The business case for better tools
After recommending IDEA to a friend, I got him hooked and now he wants to convince the management at his firm to buy him a copy. IDEA costs $599 with one year of service and support. The place he works already bought licenses for JBuilder and TogetherJ. Two other IDE's for developing Java code.
How should my friend convince his manager that he needs yet another IDE? Simple. Tell a tale of good economics and productivity. Let's imagine my friend is payed the median salary of $76,000 and works the median 1,689 hours a year ($76,000 in yearly pay / $45 in hourly rate) for a senior developer in the U.S. A rough cut says that 50% of his time is actually spend programming and the rest is meetings, designing, courses, etc.
You could then argue that his company spends $76,000 to get the 834.5 programming hours by claiming that the rest of his time (the other %50) is spend in support costs to the actual programming.
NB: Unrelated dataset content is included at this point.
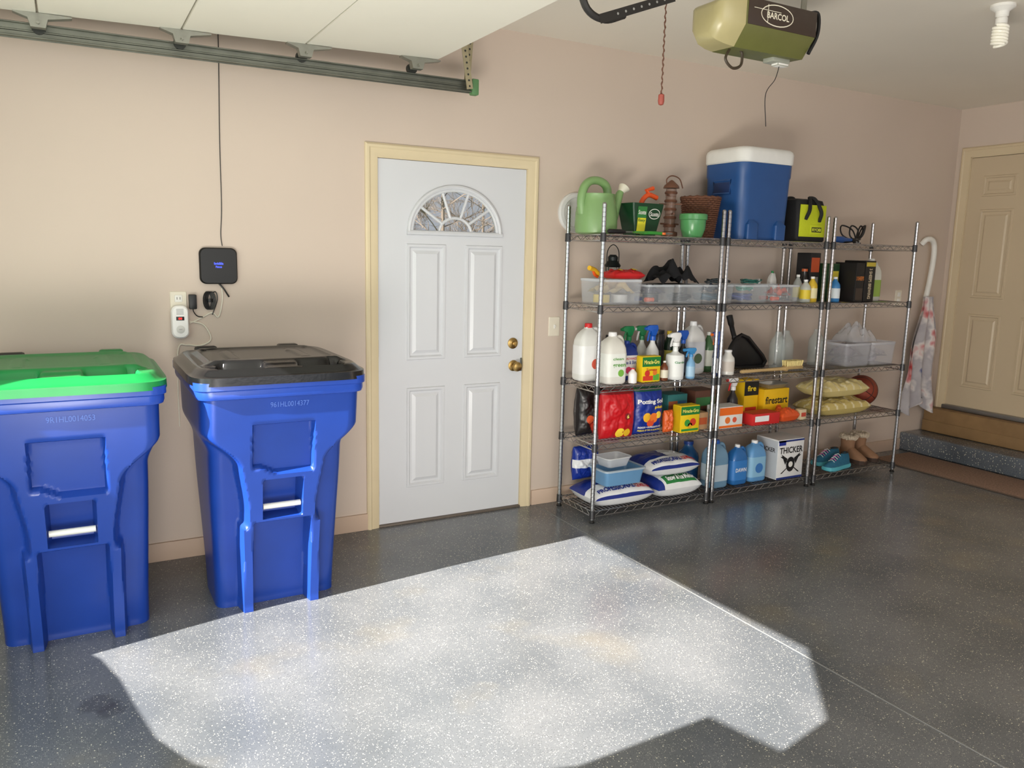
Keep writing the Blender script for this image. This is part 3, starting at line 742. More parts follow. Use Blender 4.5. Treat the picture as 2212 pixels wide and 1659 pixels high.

That puts a price tag of $91 per programming hour.
Now for the more serious leap of faith. How much time will my friend save by switching to IDEA? That's a pretty big unknown, so let's try to go around it. How much time must my friend at least save over the course of a year in order get a return on the investment?
The answer: $599 / $91 = 6.6 hours. That's over the course of a year. In productivity terms that 0,8% (6.6 / 834.5).
There are no silver bullets, but there's plenty of 0,8% productivity gains to be had.